Exercise directions =>
Repeat exactly each line of the data provided below.

Information given =>
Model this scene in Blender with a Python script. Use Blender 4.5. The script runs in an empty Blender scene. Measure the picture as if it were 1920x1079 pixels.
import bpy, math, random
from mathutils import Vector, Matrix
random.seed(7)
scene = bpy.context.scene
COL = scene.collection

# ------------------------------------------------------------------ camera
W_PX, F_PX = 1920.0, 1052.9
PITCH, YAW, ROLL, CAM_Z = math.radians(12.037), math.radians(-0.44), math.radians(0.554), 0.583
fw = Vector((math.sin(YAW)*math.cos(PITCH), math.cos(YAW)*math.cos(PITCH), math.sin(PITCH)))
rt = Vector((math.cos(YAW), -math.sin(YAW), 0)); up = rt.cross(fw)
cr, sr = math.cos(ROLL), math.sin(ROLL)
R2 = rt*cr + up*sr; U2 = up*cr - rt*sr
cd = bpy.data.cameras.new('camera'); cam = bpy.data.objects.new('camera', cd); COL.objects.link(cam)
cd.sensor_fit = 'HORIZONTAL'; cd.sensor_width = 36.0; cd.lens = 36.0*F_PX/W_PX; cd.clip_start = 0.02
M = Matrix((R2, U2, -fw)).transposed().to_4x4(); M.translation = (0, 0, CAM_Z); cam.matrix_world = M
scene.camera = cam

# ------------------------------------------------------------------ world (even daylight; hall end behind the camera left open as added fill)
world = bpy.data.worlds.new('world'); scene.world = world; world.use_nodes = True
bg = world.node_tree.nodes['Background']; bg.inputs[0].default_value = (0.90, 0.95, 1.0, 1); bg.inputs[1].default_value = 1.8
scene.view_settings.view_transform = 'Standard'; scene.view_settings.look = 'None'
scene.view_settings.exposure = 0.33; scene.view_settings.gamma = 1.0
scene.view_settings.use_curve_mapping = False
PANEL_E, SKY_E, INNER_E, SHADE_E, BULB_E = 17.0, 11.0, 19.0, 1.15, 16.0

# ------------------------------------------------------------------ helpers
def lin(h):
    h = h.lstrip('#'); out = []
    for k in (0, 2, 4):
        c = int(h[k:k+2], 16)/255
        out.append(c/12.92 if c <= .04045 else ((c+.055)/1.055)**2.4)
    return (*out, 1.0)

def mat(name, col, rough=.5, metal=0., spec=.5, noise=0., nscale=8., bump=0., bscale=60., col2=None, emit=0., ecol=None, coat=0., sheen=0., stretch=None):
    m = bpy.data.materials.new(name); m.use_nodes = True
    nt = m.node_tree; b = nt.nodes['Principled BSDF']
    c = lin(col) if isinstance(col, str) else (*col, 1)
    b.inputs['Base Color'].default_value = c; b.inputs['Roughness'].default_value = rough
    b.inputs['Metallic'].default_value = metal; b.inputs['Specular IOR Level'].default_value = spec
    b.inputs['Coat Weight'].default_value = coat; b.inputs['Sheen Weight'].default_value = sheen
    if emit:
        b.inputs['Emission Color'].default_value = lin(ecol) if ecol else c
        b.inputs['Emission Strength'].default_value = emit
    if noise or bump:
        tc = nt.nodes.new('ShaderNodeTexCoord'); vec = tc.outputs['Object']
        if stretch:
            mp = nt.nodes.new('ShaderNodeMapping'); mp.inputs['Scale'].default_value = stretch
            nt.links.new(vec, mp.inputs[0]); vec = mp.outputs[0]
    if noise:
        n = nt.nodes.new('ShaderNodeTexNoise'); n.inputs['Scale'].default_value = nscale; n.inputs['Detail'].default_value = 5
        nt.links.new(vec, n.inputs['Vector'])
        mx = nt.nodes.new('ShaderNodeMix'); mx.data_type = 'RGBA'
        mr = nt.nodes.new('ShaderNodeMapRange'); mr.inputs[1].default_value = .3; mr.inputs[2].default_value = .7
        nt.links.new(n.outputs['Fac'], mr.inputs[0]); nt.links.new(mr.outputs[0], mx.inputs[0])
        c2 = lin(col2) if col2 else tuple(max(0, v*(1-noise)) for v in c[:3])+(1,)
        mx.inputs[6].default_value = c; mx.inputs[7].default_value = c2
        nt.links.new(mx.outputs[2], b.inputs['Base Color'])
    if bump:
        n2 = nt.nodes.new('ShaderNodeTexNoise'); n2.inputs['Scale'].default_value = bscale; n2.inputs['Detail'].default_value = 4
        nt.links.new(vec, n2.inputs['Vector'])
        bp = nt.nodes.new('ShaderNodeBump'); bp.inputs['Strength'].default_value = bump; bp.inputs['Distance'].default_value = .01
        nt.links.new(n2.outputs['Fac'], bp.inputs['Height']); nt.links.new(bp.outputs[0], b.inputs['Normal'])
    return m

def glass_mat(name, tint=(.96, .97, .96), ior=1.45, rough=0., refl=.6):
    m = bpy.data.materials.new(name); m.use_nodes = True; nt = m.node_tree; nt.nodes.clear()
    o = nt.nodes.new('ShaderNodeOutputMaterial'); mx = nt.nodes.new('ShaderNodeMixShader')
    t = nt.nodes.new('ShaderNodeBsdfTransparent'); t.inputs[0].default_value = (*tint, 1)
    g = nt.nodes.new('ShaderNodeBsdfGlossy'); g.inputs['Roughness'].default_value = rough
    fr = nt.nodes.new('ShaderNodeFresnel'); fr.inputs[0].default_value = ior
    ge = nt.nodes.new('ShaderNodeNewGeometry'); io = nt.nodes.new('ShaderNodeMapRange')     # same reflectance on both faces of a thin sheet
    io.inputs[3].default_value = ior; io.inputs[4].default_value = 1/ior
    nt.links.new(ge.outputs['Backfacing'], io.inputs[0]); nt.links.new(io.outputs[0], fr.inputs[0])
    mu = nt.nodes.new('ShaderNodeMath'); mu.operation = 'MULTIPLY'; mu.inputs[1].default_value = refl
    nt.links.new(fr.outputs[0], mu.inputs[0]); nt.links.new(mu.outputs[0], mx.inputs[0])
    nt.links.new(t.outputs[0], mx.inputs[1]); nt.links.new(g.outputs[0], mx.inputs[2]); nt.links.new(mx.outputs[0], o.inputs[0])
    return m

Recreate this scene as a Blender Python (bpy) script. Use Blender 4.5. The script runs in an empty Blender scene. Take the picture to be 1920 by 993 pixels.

Right answer =>
Model this scene in Blender with a Python script. Use Blender 4.5. The script runs in an empty Blender scene. Measure the picture as if it were 1920x1079 pixels.
import bpy, math, random
from mathutils import Vector, Matrix
random.seed(7)
scene = bpy.context.scene
COL = scene.collection

# ------------------------------------------------------------------ camera
W_PX, F_PX = 1920.0, 1052.9
PITCH, YAW, ROLL, CAM_Z = math.radians(12.037), math.radians(-0.44), math.radians(0.554), 0.583
fw = Vector((math.sin(YAW)*math.cos(PITCH), math.cos(YAW)*math.cos(PITCH), math.sin(PITCH)))
rt = Vector((math.cos(YAW), -math.sin(YAW), 0)); up = rt.cross(fw)
cr, sr = math.cos(ROLL), math.sin(ROLL)
R2 = rt*cr + up*sr; U2 = up*cr - rt*sr
cd = bpy.data.cameras.new('camera'); cam = bpy.data.objects.new('camera', cd); COL.objects.link(cam)
cd.sensor_fit = 'HORIZONTAL'; cd.sensor_width = 36.0; cd.lens = 36.0*F_PX/W_PX; cd.clip_start = 0.02
M = Matrix((R2, U2, -fw)).transposed().to_4x4(); M.translation = (0, 0, CAM_Z); cam.matrix_world = M
scene.camera = cam

# ------------------------------------------------------------------ world (even daylight; hall end behind the camera left open as added fill)
world = bpy.data.worlds.new('world'); scene.world = world; world.use_nodes = True
bg = world.node_tree.nodes['Background']; bg.inputs[0].default_value = (0.90, 0.95, 1.0, 1); bg.inputs[1].default_value = 1.8
scene.view_settings.view_transform = 'Standard'; scene.view_settings.look = 'None'
scene.view_settings.exposure = 0.33; scene.view_settings.gamma = 1.0
scene.view_settings.use_curve_mapping = False
PANEL_E, SKY_E, INNER_E, SHADE_E, BULB_E = 17.0, 11.0, 19.0, 1.15, 16.0

# ------------------------------------------------------------------ helpers
def lin(h):
    h = h.lstrip('#'); out = []
    for k in (0, 2, 4):
        c = int(h[k:k+2], 16)/255
        out.append(c/12.92 if c <= .04045 else ((c+.055)/1.055)**2.4)
    return (*out, 1.0)

def mat(name, col, rough=.5, metal=0., spec=.5, noise=0., nscale=8., bump=0., bscale=60., col2=None, emit=0., ecol=None, coat=0., sheen=0., stretch=None):
    m = bpy.data.materials.new(name); m.use_nodes = True
    nt = m.node_tree; b = nt.nodes['Principled BSDF']
    c = lin(col) if isinstance(col, str) else (*col, 1)
    b.inputs['Base Color'].default_value = c; b.inputs['Roughness'].default_value = rough
    b.inputs['Metallic'].default_value = metal; b.inputs['Specular IOR Level'].default_value = spec
    b.inputs['Coat Weight'].default_value = coat; b.inputs['Sheen Weight'].default_value = sheen
    if emit:
        b.inputs['Emission Color'].default_value = lin(ecol) if ecol else c
        b.inputs['Emission Strength'].default_value = emit
    if noise or bump:
        tc = nt.nodes.new('ShaderNodeTexCoord'); vec = tc.outputs['Object']
        if stretch:
            mp = nt.nodes.new('ShaderNodeMapping'); mp.inputs['Scale'].default_value = stretch
            nt.links.new(vec, mp.inputs[0]); vec = mp.outputs[0]
    if noise:
        n = nt.nodes.new('ShaderNodeTexNoise'); n.inputs['Scale'].default_value = nscale; n.inputs['Detail'].default_value = 5
        nt.links.new(vec, n.inputs['Vector'])
        mx = nt.nodes.new('ShaderNodeMix'); mx.data_type = 'RGBA'
        mr = nt.nodes.new('ShaderNodeMapRange'); mr.inputs[1].default_value = .3; mr.inputs[2].default_value = .7
        nt.links.new(n.outputs['Fac'], mr.inputs[0]); nt.links.new(mr.outputs[0], mx.inputs[0])
        c2 = lin(col2) if col2 else tuple(max(0, v*(1-noise)) for v in c[:3])+(1,)
        mx.inputs[6].default_value = c; mx.inputs[7].default_value = c2
        nt.links.new(mx.outputs[2], b.inputs['Base Color'])
    if bump:
        n2 = nt.nodes.new('ShaderNodeTexNoise'); n2.inputs['Scale'].default_value = bscale; n2.inputs['Detail'].default_value = 4
        nt.links.new(vec, n2.inputs['Vector'])
        bp = nt.nodes.new('ShaderNodeBump'); bp.inputs['Strength'].default_value = bump; bp.inputs['Distance'].default_value = .01
        nt.links.new(n2.outputs['Fac'], bp.inputs['Height']); nt.links.new(bp.outputs[0], b.inputs['Normal'])
    return m

def glass_mat(name, tint=(.96, .97, .96), ior=1.45, rough=0., refl=.6):
    m = bpy.data.materials.new(name); m.use_nodes = True; nt = m.node_tree; nt.nodes.clear()
    o = nt.nodes.new('ShaderNodeOutputMaterial'); mx = nt.nodes.new('ShaderNodeMixShader')
    t = nt.nodes.new('ShaderNodeBsdfTransparent'); t.inputs[0].default_value = (*tint, 1)
    g = nt.nodes.new('ShaderNodeBsdfGlossy'); g.inputs['Roughness'].default_value = rough
    fr = nt.nodes.new('ShaderNodeFresnel'); fr.inputs[0].default_value = ior
    ge = nt.nodes.new('ShaderNodeNewGeometry'); io = nt.nodes.new('ShaderNodeMapRange')     # same reflectance on both faces of a thin sheet
    io.inputs[3].default_value = ior; io.inputs[4].default_value = 1/ior
    nt.links.new(ge.outputs['Backfacing'], io.inputs[0]); nt.links.new(io.outputs[0], fr.inputs[0])
    mu = nt.nodes.new('ShaderNodeMath'); mu.operation = 'MULTIPLY'; mu.inputs[1].default_value = refl
    nt.links.new(fr.outputs[0], mu.inputs[0]); nt.links.new(mu.outputs[0], mx.inputs[0])
    nt.links.new(t.outputs[0], mx.inputs[1]); nt.links.new(g.outputs[0], mx.inputs[2]); nt.links.new(mx.outputs[0], o.inputs[0])
    return m

Recreate this scene as a Blender Python (bpy) script. Use Blender 4.5. The script runs in an empty Blender scene. Take the picture to be 1920 by 993 pixels.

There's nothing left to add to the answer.